▸ **GIVEN TASK**: Reproduce exactly, with no pictures, each line from the opening of the material down through the line containing "foam_roll('breaking_wave', OUT3, 'low".

* * * * * * * * *

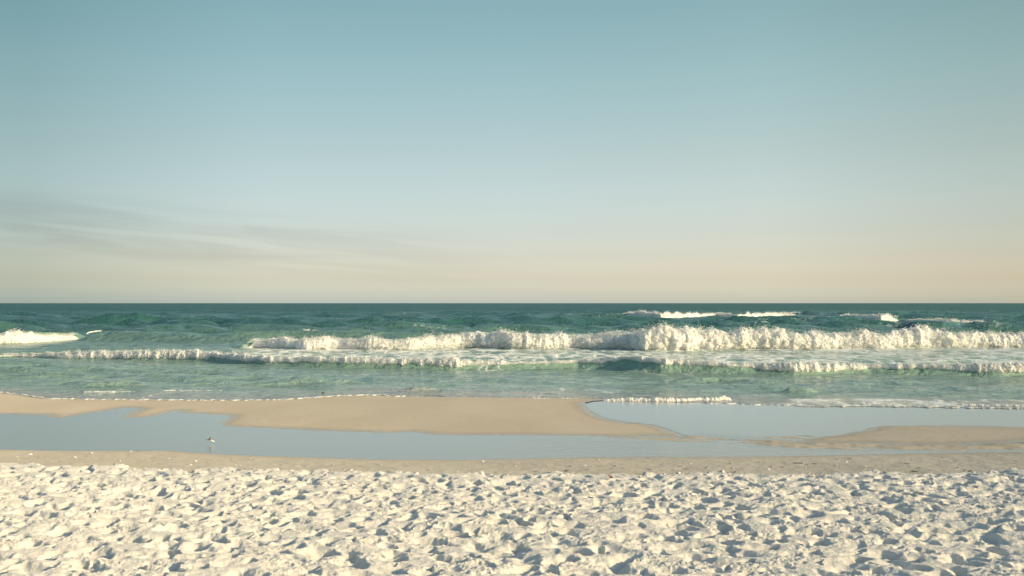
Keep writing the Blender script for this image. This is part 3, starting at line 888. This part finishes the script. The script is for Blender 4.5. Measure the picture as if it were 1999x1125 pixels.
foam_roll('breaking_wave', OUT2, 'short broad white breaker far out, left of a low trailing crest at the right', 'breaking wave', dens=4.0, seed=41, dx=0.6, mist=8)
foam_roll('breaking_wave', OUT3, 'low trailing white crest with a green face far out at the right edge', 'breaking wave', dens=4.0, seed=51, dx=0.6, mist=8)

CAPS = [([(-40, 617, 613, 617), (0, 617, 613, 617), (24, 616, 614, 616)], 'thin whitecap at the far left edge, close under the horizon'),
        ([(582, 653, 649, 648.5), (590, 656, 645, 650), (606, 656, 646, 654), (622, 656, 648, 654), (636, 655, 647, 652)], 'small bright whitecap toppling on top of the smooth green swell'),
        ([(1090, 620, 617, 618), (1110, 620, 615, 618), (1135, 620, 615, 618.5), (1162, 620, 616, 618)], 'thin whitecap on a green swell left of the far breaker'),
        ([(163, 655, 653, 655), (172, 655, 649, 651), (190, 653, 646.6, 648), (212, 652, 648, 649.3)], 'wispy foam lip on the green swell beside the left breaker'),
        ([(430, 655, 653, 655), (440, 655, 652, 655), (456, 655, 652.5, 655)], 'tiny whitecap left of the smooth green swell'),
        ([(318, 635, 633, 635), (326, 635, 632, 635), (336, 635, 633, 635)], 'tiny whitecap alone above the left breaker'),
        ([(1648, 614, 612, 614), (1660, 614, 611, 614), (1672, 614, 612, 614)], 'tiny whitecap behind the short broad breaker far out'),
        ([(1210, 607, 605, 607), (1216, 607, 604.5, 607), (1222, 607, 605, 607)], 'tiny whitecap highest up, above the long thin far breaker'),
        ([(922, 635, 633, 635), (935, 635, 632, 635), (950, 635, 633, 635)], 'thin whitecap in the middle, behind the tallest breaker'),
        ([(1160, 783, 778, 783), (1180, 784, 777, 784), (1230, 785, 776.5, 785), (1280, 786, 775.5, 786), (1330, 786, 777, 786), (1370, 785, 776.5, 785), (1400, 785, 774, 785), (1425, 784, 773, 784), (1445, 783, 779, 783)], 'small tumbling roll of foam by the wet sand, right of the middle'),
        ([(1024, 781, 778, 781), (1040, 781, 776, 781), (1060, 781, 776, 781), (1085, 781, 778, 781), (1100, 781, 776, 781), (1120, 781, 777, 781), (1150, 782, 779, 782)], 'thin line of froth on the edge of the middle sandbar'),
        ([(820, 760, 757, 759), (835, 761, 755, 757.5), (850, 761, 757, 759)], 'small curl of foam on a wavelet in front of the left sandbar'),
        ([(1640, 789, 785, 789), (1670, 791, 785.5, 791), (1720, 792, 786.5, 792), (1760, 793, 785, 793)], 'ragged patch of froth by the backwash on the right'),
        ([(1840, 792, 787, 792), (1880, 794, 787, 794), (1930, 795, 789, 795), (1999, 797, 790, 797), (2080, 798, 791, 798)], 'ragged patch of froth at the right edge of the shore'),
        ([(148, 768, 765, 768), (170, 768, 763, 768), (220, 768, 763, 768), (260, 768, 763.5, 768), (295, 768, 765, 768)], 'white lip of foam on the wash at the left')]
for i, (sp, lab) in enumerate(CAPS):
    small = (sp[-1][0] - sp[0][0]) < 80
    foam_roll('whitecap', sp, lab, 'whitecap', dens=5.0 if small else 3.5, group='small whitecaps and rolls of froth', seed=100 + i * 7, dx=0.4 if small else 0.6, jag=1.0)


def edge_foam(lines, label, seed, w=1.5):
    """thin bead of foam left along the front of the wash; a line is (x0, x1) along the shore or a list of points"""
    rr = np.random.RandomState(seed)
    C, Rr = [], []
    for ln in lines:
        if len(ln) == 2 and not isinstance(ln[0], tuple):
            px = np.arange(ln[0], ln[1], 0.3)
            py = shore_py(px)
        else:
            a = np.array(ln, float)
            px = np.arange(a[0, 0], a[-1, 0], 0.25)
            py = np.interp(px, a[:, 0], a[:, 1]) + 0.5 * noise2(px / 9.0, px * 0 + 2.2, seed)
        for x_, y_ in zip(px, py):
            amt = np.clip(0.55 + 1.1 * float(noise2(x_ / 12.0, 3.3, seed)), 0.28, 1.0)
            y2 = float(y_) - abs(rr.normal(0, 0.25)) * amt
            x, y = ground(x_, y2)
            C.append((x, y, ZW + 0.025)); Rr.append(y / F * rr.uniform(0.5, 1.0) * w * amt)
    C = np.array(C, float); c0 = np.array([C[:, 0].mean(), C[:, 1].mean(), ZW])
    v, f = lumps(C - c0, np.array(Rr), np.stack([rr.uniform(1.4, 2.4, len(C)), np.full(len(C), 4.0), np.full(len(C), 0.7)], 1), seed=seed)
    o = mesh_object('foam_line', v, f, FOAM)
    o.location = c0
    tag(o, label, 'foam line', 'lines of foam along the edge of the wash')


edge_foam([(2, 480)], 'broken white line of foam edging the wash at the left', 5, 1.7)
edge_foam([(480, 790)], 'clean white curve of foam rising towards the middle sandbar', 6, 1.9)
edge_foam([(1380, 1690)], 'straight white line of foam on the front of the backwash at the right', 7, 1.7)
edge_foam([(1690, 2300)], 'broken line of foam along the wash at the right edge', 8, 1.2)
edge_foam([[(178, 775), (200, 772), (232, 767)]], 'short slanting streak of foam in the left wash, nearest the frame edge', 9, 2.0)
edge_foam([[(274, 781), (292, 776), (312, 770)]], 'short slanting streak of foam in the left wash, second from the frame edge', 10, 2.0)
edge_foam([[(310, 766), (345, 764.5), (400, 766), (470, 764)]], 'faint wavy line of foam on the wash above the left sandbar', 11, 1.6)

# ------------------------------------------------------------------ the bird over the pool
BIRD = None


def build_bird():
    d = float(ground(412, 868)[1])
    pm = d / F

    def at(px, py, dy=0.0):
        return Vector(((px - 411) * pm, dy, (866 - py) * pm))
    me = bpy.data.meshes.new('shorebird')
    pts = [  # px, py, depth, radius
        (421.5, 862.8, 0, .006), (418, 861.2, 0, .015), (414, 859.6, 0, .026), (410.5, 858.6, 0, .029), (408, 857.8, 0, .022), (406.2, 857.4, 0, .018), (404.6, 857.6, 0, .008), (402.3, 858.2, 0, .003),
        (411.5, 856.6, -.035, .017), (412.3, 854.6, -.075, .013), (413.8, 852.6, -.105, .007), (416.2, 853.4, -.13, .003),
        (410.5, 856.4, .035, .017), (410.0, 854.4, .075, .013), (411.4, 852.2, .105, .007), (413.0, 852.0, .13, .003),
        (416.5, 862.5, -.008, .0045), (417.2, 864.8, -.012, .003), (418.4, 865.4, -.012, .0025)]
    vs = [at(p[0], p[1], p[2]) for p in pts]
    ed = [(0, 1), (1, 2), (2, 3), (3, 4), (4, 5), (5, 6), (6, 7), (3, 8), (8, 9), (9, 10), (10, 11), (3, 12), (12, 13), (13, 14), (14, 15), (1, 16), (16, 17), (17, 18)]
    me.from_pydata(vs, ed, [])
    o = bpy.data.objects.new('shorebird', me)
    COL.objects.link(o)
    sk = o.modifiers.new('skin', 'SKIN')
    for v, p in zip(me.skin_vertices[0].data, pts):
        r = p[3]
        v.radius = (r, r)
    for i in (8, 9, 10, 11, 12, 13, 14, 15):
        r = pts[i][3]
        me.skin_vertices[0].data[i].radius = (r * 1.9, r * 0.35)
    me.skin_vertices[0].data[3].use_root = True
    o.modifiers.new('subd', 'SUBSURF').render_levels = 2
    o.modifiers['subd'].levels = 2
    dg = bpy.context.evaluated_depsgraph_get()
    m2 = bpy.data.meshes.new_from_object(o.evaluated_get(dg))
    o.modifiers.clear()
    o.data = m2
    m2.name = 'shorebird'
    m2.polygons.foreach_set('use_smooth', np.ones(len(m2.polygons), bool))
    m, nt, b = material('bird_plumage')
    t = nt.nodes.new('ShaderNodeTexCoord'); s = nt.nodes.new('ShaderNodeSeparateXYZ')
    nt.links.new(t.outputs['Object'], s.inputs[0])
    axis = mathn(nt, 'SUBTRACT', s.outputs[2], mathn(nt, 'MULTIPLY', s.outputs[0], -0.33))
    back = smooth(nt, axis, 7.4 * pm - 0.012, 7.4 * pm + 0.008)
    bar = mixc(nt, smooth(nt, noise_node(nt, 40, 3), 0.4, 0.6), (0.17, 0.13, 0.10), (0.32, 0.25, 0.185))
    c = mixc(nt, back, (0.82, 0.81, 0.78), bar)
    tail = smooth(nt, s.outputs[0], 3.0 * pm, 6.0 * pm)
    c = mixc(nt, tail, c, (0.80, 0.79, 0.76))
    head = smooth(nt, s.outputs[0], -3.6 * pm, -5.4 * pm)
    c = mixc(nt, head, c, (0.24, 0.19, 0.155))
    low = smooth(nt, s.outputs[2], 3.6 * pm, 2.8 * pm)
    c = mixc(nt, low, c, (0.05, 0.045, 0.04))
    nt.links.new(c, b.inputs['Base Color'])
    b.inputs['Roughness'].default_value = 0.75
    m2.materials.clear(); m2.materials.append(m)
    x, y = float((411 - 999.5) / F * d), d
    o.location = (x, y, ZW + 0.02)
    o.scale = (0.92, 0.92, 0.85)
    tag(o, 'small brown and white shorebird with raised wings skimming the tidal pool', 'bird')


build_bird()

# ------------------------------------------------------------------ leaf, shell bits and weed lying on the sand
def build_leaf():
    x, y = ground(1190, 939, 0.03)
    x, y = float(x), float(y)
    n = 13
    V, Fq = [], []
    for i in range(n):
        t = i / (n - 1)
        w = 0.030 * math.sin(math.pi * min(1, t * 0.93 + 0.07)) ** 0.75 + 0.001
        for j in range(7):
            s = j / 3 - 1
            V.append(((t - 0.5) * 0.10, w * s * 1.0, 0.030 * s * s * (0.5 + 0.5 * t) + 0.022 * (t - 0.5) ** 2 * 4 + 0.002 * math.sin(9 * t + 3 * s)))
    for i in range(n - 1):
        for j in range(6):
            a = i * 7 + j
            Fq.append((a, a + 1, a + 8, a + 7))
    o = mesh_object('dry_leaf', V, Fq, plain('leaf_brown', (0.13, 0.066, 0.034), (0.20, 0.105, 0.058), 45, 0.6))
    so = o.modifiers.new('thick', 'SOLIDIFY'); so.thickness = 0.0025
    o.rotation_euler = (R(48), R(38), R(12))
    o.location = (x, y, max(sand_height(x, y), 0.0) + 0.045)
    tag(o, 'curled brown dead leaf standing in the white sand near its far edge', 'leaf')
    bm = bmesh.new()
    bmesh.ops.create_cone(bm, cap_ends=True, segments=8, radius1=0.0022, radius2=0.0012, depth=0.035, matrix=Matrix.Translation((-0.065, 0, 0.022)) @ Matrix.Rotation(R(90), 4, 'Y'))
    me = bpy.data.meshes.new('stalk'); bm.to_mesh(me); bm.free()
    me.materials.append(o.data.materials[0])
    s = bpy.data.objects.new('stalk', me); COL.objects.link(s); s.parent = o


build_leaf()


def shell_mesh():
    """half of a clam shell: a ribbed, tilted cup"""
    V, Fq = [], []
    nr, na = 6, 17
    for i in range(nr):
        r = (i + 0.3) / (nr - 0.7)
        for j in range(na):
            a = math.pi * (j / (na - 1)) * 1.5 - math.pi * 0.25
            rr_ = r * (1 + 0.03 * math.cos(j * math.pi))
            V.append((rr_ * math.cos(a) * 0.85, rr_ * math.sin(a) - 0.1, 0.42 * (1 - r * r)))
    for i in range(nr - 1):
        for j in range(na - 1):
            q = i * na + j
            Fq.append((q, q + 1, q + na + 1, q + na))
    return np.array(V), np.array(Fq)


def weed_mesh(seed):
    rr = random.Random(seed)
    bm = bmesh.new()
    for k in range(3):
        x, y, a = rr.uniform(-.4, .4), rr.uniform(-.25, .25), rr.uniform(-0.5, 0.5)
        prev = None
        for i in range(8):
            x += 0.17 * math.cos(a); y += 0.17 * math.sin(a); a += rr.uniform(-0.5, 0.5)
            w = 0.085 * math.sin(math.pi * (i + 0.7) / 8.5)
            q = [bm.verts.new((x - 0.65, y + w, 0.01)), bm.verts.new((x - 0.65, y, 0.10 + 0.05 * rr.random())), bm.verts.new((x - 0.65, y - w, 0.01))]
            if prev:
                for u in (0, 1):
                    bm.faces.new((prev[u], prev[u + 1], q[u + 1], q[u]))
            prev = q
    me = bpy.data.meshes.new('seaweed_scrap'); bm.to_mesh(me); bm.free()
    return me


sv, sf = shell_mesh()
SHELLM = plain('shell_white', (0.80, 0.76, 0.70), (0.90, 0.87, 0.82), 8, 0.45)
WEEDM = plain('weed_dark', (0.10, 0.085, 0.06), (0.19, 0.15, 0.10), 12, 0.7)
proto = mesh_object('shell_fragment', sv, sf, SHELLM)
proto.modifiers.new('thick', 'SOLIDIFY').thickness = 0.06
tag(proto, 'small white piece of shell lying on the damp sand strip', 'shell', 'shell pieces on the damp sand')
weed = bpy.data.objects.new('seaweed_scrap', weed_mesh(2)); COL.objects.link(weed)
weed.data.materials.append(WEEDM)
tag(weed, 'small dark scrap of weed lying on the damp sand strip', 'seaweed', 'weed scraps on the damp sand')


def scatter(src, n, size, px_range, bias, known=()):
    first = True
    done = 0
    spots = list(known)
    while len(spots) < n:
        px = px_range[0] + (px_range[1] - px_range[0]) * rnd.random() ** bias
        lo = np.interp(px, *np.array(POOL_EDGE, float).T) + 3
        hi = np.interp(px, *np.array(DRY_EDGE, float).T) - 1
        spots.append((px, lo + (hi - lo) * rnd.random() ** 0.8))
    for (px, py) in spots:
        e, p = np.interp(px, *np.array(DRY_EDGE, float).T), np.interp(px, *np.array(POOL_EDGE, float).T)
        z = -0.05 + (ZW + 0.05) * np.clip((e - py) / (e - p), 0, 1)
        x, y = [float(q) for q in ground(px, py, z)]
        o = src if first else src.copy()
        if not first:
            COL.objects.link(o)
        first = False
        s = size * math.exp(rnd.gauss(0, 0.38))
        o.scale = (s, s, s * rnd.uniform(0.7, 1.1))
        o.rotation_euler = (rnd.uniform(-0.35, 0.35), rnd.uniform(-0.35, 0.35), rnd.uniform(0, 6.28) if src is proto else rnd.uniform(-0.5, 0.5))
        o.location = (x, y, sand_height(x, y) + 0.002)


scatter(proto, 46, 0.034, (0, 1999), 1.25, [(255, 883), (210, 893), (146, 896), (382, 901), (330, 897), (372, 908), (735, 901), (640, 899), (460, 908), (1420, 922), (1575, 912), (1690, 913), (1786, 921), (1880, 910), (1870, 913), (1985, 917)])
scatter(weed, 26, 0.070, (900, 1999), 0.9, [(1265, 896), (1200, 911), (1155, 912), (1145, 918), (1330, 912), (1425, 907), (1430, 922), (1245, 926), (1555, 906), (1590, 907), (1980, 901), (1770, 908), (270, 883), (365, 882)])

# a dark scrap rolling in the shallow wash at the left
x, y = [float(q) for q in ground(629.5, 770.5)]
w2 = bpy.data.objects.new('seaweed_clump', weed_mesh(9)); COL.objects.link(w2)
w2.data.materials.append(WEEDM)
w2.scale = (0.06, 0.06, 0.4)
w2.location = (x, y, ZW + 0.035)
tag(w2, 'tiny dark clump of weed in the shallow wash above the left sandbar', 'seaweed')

* * * * * * * * *

▸ **ANSWER BELOW**:
Keep writing the Blender script for this image. This is part 3, starting at line 888. This part finishes the script. The script is for Blender 4.5. Measure the picture as if it were 1999x1125 pixels.
foam_roll('breaking_wave', OUT2, 'short broad white breaker far out, left of a low trailing crest at the right', 'breaking wave', dens=4.0, seed=41, dx=0.6, mist=8)
foam_roll('breaking_wave', OUT3, 'low trailing white crest with a green face far out at the right edge', 'breaking wave', dens=4.0, seed=51, dx=0.6, mist=8)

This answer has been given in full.